The spectacle of legal experts engaged in a bilateral dialogue in
which cases of violations are not discussed is one that must be avoided
at all costs. Open and
frank discussions about violations
of human rights, discussions that are based on full and accurate
information on individual prisoners, must be a condition for holding
bilateral human rights dialogues. Assistant
Secretary Lorne Craner has taken this position, and we should applaud
him for it. This
Commission should become an arsenal of human rights, arming its members
and your colleagues in Congress with lists of the names of people whose
freedom and better treatment must be the principal goal of our
country’s human rights diplomacy.
I urge you to construct and post on your website the prisoner
registry your mandate calls for, and I urge you to do it without delay.

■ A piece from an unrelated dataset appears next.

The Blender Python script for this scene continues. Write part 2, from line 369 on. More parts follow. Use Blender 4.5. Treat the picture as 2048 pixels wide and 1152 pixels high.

The NGO community is ready to help. Let your calls for freedom ring in the corridors of power, in Beijing and in the provinces. Let them ring from the mountains of Tibet to the oil fields of Heilongjiang, from the villages of Sichuan to the teeming metropolis of Shanghai. Let those in prison for the simple expression of their beliefs hear freedom’s ring, and in that song the voices of those who made this country a shining city on a hill, the hope of the world. You will then fulfill the promise of this Commission, and do honor to your legacy as Americans. Thank you, and I look forward to your questions and comments.